The women are shaped by a tragic past in their mother’s frequently invoked and notoriously upsetting death, but the unfurling details only serve to further shape their present selves. Together, these three actors bring both nuance and electricity in force to the upheaval driving their stories, presenting a compelling take on adult siblings being variously let down by how their lives wound up and turning inward to face the world together. Just as exhilarating, however, is their beyond-compare execution of Henley’s persistent dark humor, digging for laugh-out-loud delivery from the most unexpected lines. The comedy is so consistently and successfully threaded through the melodramatic story that when the sisters start their own inappropriate laughter at something that has no business being funny, it feels like they’re merely catching up with the audience.

The show and its core performances find additional strength in a supporting cast of three and a production design that pays tribute to the 1974 setting. Sonja Marquis puts on airs as the girls’ haughty gossip of a cousin, showing all the finesse of a battering ram as she casts about for a conversation partner to dominate. As Meg’s former flame, Seth Amadei tests his soft-spoken conviction in the life he chose, still nursing a limp he gained during the most salacious of their escapades, but clearly wistful for the carefree self Meg brings out in him. Ty Mitchell brings exposition and evidence as Babe’s nervous attorney; Mitchell gives the uncertain youngster a charm to his wet-behind-the-ears gusto and an inexperienced willingness to let the case get personal. A lived-in hodgepodge of costumes by designer Melanie Schuessler, a banging-screen-door kitchen by designer Dennis Crawley that almost fights to hold dilapidation at bay, and a crowd of throwback properties by Beth C. Duey give the play a color-buzzed, busily full aesthetic right out of an old family album. Ruth Nardecchia’s lighting design seasons the space with sun-soaked afternoons and the affrontery of an up-all-night dawn, and sound by Joel Klain lingers in laconic jazz notes of small-town sleepy life, a tone winkingly upended by the scandalous business that fires Hazlehurst’s engines.
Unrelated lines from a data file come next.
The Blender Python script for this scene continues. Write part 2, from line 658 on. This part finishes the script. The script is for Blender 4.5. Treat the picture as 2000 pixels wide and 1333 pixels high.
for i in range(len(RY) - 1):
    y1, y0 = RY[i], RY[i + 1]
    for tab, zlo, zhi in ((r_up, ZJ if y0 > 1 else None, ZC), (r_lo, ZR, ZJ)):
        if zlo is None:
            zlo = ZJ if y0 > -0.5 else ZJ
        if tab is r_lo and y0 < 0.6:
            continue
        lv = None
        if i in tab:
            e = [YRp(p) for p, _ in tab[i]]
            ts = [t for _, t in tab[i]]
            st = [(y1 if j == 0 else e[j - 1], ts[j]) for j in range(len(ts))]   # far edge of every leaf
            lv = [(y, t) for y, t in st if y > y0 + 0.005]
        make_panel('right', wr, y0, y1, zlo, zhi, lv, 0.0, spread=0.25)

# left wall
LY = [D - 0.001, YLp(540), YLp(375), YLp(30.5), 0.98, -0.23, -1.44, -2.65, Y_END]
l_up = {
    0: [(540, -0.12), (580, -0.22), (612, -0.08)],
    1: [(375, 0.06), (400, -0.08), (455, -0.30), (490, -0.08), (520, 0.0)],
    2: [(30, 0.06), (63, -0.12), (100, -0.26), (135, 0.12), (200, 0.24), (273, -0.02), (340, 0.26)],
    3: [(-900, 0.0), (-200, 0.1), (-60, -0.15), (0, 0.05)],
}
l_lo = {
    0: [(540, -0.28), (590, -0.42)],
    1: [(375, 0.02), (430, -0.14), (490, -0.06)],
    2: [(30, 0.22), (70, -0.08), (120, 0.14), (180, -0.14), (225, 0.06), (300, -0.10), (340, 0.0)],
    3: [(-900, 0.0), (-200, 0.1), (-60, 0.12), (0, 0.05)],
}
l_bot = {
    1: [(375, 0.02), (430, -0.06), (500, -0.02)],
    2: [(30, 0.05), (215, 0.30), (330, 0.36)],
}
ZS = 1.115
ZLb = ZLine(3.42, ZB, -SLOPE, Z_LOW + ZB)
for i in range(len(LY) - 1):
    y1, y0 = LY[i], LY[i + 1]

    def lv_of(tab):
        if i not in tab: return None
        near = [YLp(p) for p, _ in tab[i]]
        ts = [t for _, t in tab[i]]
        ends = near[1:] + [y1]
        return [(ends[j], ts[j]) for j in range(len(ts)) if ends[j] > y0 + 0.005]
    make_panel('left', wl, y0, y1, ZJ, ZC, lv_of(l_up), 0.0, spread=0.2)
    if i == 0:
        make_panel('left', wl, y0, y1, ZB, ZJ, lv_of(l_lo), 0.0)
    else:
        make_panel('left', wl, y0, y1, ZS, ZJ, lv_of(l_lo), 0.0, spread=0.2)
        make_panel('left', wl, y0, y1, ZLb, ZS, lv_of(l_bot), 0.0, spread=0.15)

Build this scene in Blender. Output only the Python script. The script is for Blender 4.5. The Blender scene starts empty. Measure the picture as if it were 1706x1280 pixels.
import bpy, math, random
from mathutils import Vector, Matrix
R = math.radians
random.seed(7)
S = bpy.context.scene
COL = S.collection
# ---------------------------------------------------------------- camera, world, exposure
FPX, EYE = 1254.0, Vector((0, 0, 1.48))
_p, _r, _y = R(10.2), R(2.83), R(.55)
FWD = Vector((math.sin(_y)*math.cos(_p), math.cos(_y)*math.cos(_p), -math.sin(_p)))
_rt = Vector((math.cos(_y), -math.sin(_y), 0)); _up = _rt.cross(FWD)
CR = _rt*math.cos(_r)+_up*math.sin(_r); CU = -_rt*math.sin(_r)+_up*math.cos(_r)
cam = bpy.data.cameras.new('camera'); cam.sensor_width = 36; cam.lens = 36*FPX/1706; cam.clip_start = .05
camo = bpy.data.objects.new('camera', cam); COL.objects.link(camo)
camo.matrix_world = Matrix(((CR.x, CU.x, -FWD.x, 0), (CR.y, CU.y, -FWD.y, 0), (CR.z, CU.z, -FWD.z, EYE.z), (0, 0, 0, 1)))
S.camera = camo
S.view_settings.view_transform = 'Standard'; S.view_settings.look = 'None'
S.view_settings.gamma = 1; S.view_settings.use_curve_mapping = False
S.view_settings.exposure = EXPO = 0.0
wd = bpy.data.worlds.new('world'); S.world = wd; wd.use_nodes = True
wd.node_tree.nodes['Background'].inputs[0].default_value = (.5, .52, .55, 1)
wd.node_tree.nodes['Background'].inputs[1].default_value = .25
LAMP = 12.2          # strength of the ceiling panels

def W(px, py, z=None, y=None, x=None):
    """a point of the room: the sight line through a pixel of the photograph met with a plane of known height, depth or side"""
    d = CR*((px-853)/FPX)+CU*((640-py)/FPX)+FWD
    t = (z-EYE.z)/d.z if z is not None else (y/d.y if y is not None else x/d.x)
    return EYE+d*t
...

This production of Crimes of the Heart is the whole enchilada: careful attention to a modern-classic text, rich setting working in tandem with winning performances, and razor-sharp comic delivery that retains its ability to surprise. Moreover, the exemplary work of Bard, Meyer, and Wilson elevates an already strong production onto another plane of grandness; watching these three work separately and together, the viewer easily loses himself in the utter pleasure of their captivating journey.